The Universe as we know it is occupied in transmitting energy. The amount seems inexhaustible and indestructible. It rolls on interminably, discharging warmth and light into blank spaces; and, whenever worlds have formed, getting tangled up in a thousand shapes and sputtering mightily as it finds its complicated way out through them.
A living creature has an elaborate system of receiving and discharging energy, more elaborate as the life-form grows higher.
Force in inorganic matter has a simple channel, varying the monotony by occasional explosions. Force in the vegetable world is freer and learns new tricks—building tall trees and flaming out in blossoms. Force in the animal kingdom has wider range; these life-forms can do more things. They have more ways to express energy, and more ways to receive it. With special senses tuned to catch various vibrations, they respond to light, heat, and sound, to touch, taste, and smell; their impressions are varied and their expressions equally so.
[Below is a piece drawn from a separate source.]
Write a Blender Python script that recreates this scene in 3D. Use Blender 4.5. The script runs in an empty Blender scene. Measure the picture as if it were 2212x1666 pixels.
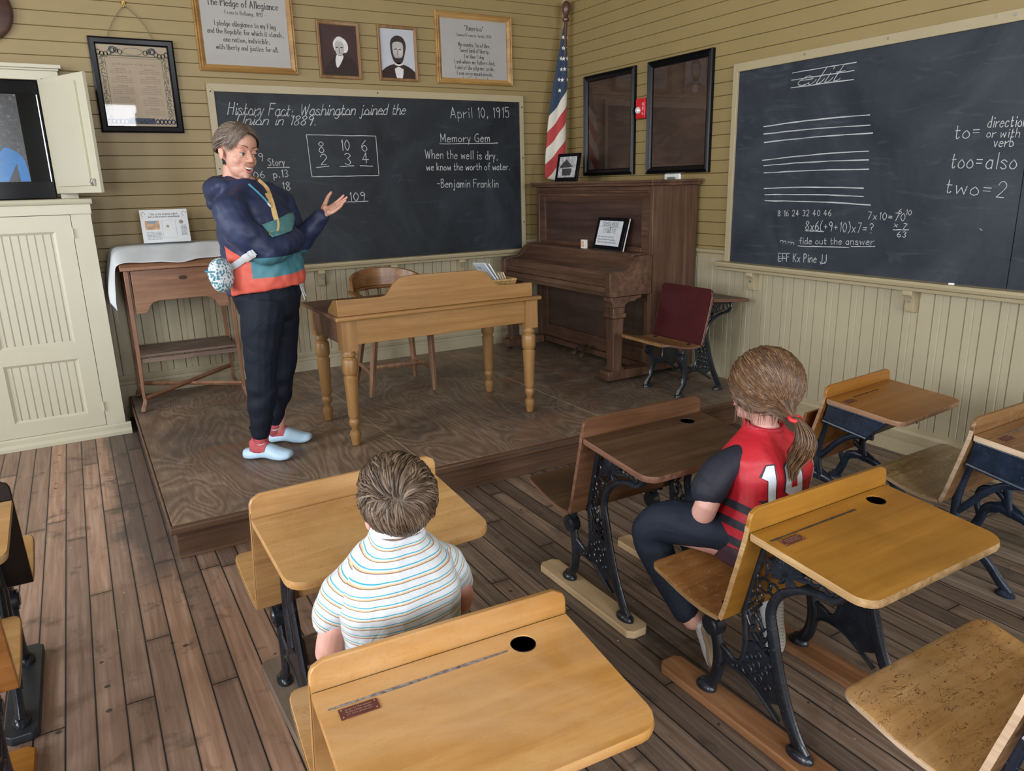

Here enters Consciousness, with its extremes of Pleasure and Pain; the director of action, but not its cause. This complex engine, receiving so many impressions, transmitting so many expressions, must feel, because it acts; must act, because it feels. An Action is a consciously directed expression of energy. A Sensation is a consciously recorded impression of energy. Both sensation and action, if normal, are pleasurable—the conscious transmission of energy is joy.
The pleasure in sensation increases in proportion to the extent and delicacy of the sensorium. The pleasure in action increases in proportion to the extent and delicacy of the executive mechanism. Pain, of course, is proportionate to pleasure at any stage; meaning only abnormal use of the same nerves, but the higher the development of the organism the greater its ability to avoid pain.
The course of evolution has been to develop more and more complicated instruments for the transmission of energy. Society, as the highest life-form, is the most exquisitely complex of all; it has a sensorium far larger, and more subtly sensitive, and an executive apparatus commensurate; it has a degree of consciousness highest of all, and a proportional capacity for joy and ability to avoid pain.
This social transmission of energy is Work. The forces of the universe flowing through humanity come in by all our highly cultivated powers of perception, and come out in our beautiful profusion of creative activities—in work. The conscious transmission of energy reaches in us a transcendent height of pleasure by virtue of our co-ordinate action. There is larger joy in “team-work” than in the individual play. The pleasure of dancing in companies, or the rhythmic motions of a drill, is not confined to those particular activities; but, in normal conditions, inheres in all smoothly co-operate exercise. The reasons why we do not feel it in those exercises we call work are not inherent, but purely associative; or else due to accompanying conditions of a painful nature.
Normal conditions of human work require, first, that the worker shall be well nourished physically and socially, well educated to his fullest height of ability, and well-placed in the work he likes best and does best—(these two being identical). A worker, so placed, is in no way overtaxing his own energy, but is merely giving expression to the social energy, and finds in that process an exhaustless joy. We are so used to consider work as a drain upon the strength of the individual—and indeed in our artificial conditions it so often is—that we may not at first appreciate the nature of this fund of social energy.
Let us observe its development, comparing the power at the disposal of a member of society with that of an individual animal. An individual animal is a mechanism adapted to the performance of certain activities, urged thereto by certain stimuli, and governed therein by certain instincts, and, perhaps, concepts. The activities of the animal are limited, of course, by his executive machinery; he has only the tools that grow on him.
These are ingenious and reasonably effective, but their development is slow, requiring many generations of heartless “elimination of the unfit” to gradually evolve the fit. If his claws are not good enough, he dies, those having somewhat better claws survive; slowly the claws improve. He cannot in one lifetime invent and manufacture better claws, but has to be tediously and expensively “selected,” the whole beast sacrificed to the defective claw.